No actor owes the internet a statement about their sexuality.
No performer is required to narrate their private life to validate a character.
No individual should feel compelled to define themselves because strangers online have decided they deserve clarity.
Sexuality is personal. For many people it is fluid, evolving, or simply something they prefer not to discuss publicly. Turning that process into fandom discourse is invasive at best.
The Social Media Amplifier
The structure of social media makes all of this worse.
Online platforms reward speculation, speed, and reaction. A single ambiguous interaction can be dissected across hundreds of posts within hours. Screenshots circulate. Theories multiply.
Actors can quickly find themselves at the centre of conversations they never intended to join. Their likes, follows, and comments are treated like clues in an ongoing investigation.
In reality, they are simply professionals doing their jobs within an industry that now expects public visibility as part of promotion.

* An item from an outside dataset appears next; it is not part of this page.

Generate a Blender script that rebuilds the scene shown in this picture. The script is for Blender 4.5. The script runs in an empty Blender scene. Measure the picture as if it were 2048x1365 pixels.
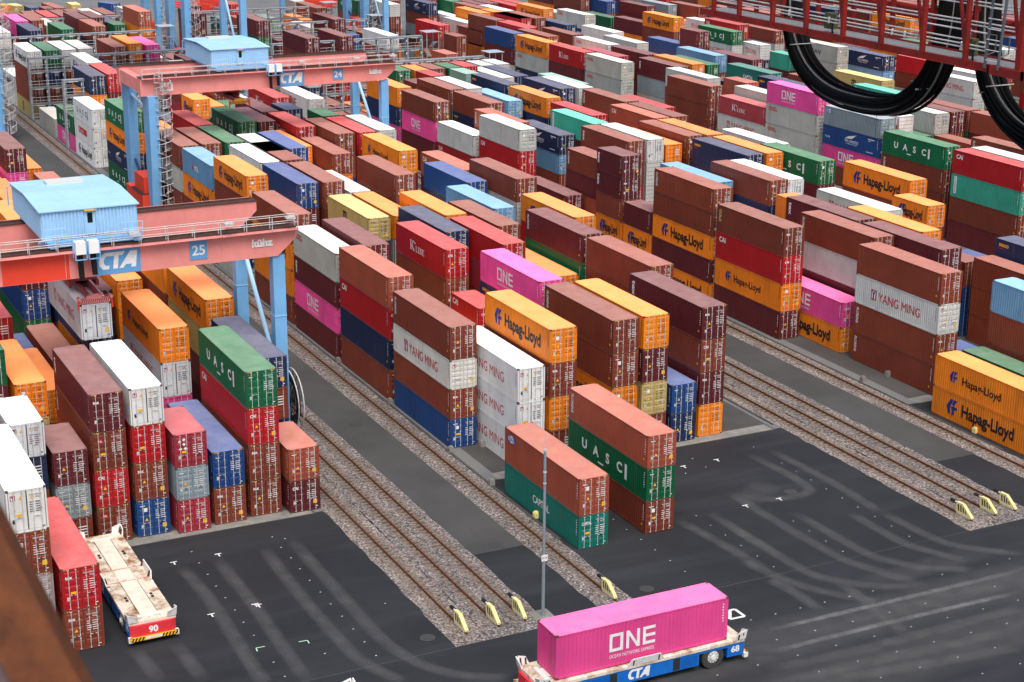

They are not characters in an unfolding fan narrative.
A Boundary That Should Not Be Difficult
The situation surrounding Heated Rivalry highlights a principle that should not be difficult to maintain.
It is entirely possible to care deeply about a story without feeling entitled to the lives of the people involved in telling it.
Readers can become emotionally attached to characters. Viewers can celebrate the relationships portrayed on screen. That connection is part of what makes storytelling powerful.
But the actors involved remain separate from the narrative.
They are professionals, not extensions of the characters they play.
At Some Point It Needs to Be Said Plainly
At the risk of sounding blunt, a lot of this behaviour is simply strange.
Demanding that actors disclose their sexuality because they are playing queer characters is invasive. Analysing their social media activity like a group investigation is invasive. Treating their private lives as fandom discourse is invasive.
This behaviour is often framed as advocacy. In practice it tends to look much more like parasocial entitlement dressed up in progressive language.
The people involved in these productions are workers in an industry. They are not participants in a public referendum about their identities.
And if someone finds themselves demanding that a stranger prove their sexuality because of a fictional romance they enjoy, it may genuinely be time to close the app and step outside and touch grass.
The internet will survive the break.
The actors would probably appreciate it too.